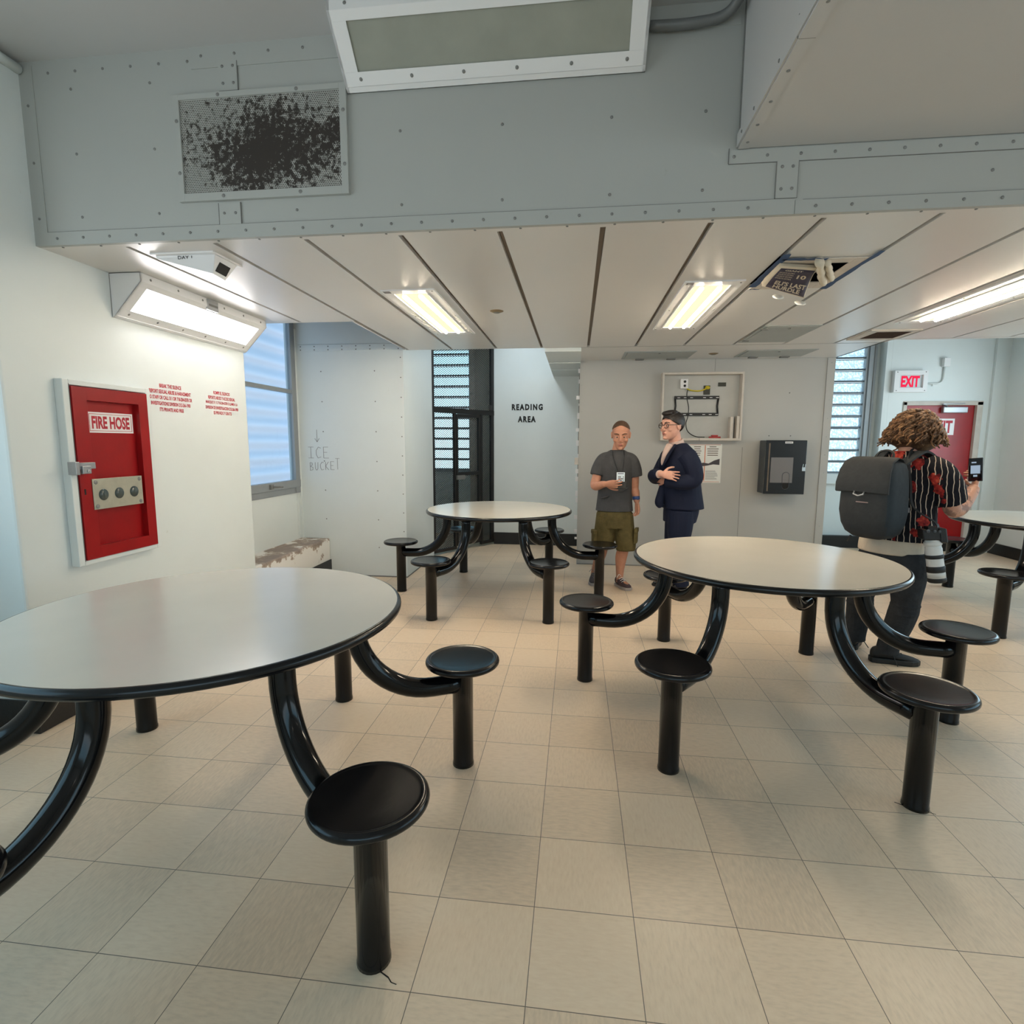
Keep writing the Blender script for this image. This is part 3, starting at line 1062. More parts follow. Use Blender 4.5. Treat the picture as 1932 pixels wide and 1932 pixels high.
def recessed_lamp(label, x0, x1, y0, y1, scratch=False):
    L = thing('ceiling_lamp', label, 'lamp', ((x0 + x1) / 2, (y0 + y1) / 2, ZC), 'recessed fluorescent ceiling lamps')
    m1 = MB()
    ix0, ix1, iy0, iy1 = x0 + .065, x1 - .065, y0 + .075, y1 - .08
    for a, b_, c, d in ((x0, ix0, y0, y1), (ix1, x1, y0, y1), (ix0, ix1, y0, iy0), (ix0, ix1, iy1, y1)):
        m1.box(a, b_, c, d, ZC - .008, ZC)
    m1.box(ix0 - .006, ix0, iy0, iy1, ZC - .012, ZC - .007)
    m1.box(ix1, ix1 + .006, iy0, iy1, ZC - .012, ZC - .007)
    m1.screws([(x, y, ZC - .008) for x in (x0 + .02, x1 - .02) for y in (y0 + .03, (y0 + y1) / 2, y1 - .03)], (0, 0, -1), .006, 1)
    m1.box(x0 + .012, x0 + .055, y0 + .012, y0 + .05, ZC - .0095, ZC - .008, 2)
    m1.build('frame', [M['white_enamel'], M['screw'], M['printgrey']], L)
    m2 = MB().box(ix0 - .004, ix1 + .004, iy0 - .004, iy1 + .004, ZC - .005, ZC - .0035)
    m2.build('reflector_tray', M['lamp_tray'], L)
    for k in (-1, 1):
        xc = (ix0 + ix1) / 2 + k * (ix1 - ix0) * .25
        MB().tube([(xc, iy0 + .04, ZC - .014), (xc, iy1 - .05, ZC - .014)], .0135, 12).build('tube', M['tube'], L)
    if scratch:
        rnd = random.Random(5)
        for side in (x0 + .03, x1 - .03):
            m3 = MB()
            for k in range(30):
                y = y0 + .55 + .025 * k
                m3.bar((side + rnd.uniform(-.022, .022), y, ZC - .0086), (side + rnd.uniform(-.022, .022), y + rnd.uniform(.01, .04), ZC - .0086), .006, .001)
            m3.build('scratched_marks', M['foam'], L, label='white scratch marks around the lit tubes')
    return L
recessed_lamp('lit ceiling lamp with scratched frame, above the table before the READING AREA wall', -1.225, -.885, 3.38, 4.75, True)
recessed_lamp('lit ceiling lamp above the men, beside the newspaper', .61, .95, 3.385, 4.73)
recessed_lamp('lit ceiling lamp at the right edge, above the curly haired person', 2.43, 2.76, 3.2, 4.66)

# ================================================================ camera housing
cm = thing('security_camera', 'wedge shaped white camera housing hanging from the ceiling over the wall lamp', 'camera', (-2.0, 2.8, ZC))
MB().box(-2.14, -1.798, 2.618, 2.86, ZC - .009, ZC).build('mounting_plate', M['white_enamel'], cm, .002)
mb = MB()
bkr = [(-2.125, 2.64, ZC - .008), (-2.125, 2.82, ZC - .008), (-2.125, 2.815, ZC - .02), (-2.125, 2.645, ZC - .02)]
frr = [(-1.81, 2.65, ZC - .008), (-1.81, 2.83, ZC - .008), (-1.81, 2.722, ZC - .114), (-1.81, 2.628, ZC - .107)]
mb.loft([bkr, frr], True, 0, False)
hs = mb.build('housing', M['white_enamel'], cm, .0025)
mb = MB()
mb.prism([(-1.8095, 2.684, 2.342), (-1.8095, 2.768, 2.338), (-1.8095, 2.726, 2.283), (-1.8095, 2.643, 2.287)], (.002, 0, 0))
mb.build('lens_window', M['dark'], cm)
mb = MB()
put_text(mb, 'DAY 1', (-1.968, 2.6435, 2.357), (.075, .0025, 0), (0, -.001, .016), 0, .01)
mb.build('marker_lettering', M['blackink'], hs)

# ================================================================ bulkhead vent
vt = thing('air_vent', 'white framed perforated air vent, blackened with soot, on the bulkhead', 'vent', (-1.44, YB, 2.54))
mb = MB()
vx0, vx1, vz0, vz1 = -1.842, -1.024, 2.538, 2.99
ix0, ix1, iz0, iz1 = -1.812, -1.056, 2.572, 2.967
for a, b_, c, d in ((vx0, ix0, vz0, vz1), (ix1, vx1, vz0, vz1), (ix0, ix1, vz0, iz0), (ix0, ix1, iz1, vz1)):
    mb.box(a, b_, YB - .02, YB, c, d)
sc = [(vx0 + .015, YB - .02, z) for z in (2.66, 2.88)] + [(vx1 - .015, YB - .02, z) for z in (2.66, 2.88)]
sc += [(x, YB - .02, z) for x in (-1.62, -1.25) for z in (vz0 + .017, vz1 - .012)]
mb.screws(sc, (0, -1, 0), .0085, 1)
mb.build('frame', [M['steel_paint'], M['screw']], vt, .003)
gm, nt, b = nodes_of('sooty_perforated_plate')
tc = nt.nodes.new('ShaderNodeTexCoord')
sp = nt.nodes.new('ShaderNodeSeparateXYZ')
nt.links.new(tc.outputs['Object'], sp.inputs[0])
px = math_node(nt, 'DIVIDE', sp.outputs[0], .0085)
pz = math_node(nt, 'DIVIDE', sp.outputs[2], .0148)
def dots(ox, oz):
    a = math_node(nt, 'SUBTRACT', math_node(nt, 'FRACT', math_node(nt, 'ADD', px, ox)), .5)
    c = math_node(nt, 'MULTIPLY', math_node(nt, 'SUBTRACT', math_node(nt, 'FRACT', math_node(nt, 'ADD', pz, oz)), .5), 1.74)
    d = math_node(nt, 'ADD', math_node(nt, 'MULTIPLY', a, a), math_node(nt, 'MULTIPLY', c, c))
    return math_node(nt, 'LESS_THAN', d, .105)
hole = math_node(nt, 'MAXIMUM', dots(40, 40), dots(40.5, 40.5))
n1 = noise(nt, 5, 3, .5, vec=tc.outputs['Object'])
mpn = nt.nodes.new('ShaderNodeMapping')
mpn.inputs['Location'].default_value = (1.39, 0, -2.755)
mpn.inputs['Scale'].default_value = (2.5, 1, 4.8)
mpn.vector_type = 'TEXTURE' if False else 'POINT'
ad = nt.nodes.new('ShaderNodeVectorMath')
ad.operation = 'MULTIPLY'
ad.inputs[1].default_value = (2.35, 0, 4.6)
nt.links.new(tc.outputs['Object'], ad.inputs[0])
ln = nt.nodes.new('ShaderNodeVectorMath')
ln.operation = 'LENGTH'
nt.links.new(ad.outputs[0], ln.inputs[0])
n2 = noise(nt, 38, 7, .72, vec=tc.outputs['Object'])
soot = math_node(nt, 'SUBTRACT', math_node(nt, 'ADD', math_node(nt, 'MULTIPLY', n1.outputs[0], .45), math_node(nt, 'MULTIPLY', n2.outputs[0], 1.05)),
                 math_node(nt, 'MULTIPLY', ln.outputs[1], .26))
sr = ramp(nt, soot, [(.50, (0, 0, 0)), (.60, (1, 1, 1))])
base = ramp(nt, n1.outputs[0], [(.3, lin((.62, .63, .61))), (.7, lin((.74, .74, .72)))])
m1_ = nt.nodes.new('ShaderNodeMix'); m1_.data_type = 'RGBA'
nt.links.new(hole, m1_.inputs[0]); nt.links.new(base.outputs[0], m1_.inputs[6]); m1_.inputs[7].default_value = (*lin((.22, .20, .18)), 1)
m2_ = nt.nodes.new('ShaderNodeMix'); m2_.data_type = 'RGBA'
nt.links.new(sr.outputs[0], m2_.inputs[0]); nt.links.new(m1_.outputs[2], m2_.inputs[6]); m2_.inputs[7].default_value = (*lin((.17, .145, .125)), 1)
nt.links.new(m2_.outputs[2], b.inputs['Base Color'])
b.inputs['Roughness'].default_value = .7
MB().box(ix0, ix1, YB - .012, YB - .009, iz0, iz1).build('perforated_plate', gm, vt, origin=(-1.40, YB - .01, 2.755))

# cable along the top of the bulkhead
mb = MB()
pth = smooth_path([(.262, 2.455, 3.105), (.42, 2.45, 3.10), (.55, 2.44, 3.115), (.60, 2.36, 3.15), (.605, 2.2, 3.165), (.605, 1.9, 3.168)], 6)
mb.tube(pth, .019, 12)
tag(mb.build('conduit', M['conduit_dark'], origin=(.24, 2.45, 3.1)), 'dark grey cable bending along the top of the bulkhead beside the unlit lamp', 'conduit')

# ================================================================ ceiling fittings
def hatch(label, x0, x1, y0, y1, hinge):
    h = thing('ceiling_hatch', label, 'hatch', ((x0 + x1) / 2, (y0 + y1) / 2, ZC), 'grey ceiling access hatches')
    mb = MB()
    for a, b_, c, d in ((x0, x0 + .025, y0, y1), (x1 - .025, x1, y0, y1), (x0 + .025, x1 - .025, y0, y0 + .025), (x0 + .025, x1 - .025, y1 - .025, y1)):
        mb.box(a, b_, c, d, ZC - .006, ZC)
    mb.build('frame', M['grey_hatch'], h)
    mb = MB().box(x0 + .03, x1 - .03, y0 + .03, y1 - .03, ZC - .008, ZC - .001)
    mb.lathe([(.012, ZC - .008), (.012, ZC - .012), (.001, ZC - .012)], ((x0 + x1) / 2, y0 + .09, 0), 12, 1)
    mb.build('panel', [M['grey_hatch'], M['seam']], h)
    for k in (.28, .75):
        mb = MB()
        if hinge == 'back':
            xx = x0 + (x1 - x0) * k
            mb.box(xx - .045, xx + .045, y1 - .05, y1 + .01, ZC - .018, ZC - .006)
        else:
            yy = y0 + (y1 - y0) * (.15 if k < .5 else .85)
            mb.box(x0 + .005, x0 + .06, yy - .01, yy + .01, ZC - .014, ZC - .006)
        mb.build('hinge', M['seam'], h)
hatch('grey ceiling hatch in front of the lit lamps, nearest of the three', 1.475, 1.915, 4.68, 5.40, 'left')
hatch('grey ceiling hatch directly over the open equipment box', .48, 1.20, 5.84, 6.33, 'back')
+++
▸ **YOUR TASK**: Repeat, word for word and with no pictures, only the lines running from the beginning of the data to the line that contains "recessed_lamp('lit ceiling lamp at".

▸ **REPLY TO THE EXERCISE**:
Keep writing the Blender script for this image. This is part 3, starting at line 1062. More parts follow. Use Blender 4.5. Treat the picture as 1932 pixels wide and 1932 pixels high.
def recessed_lamp(label, x0, x1, y0, y1, scratch=False):
    L = thing('ceiling_lamp', label, 'lamp', ((x0 + x1) / 2, (y0 + y1) / 2, ZC), 'recessed fluorescent ceiling lamps')
    m1 = MB()
    ix0, ix1, iy0, iy1 = x0 + .065, x1 - .065, y0 + .075, y1 - .08
    for a, b_, c, d in ((x0, ix0, y0, y1), (ix1, x1, y0, y1), (ix0, ix1, y0, iy0), (ix0, ix1, iy1, y1)):
        m1.box(a, b_, c, d, ZC - .008, ZC)
    m1.box(ix0 - .006, ix0, iy0, iy1, ZC - .012, ZC - .007)
    m1.box(ix1, ix1 + .006, iy0, iy1, ZC - .012, ZC - .007)
    m1.screws([(x, y, ZC - .008) for x in (x0 + .02, x1 - .02) for y in (y0 + .03, (y0 + y1) / 2, y1 - .03)], (0, 0, -1), .006, 1)
    m1.box(x0 + .012, x0 + .055, y0 + .012, y0 + .05, ZC - .0095, ZC - .008, 2)
    m1.build('frame', [M['white_enamel'], M['screw'], M['printgrey']], L)
    m2 = MB().box(ix0 - .004, ix1 + .004, iy0 - .004, iy1 + .004, ZC - .005, ZC - .0035)
    m2.build('reflector_tray', M['lamp_tray'], L)
    for k in (-1, 1):
        xc = (ix0 + ix1) / 2 + k * (ix1 - ix0) * .25
        MB().tube([(xc, iy0 + .04, ZC - .014), (xc, iy1 - .05, ZC - .014)], .0135, 12).build('tube', M['tube'], L)
    if scratch:
        rnd = random.Random(5)
        for side in (x0 + .03, x1 - .03):
            m3 = MB()
            for k in range(30):
                y = y0 + .55 + .025 * k
                m3.bar((side + rnd.uniform(-.022, .022), y, ZC - .0086), (side + rnd.uniform(-.022, .022), y + rnd.uniform(.01, .04), ZC - .0086), .006, .001)
            m3.build('scratched_marks', M['foam'], L, label='white scratch marks around the lit tubes')
    return L
recessed_lamp('lit ceiling lamp with scratched frame, above the table before the READING AREA wall', -1.225, -.885, 3.38, 4.75, True)
recessed_lamp('lit ceiling lamp above the men, beside the newspaper', .61, .95, 3.385, 4.73)
recessed_lamp('lit ceiling lamp at the right edge, above the curly haired person', 2.43, 2.76, 3.2, 4.66)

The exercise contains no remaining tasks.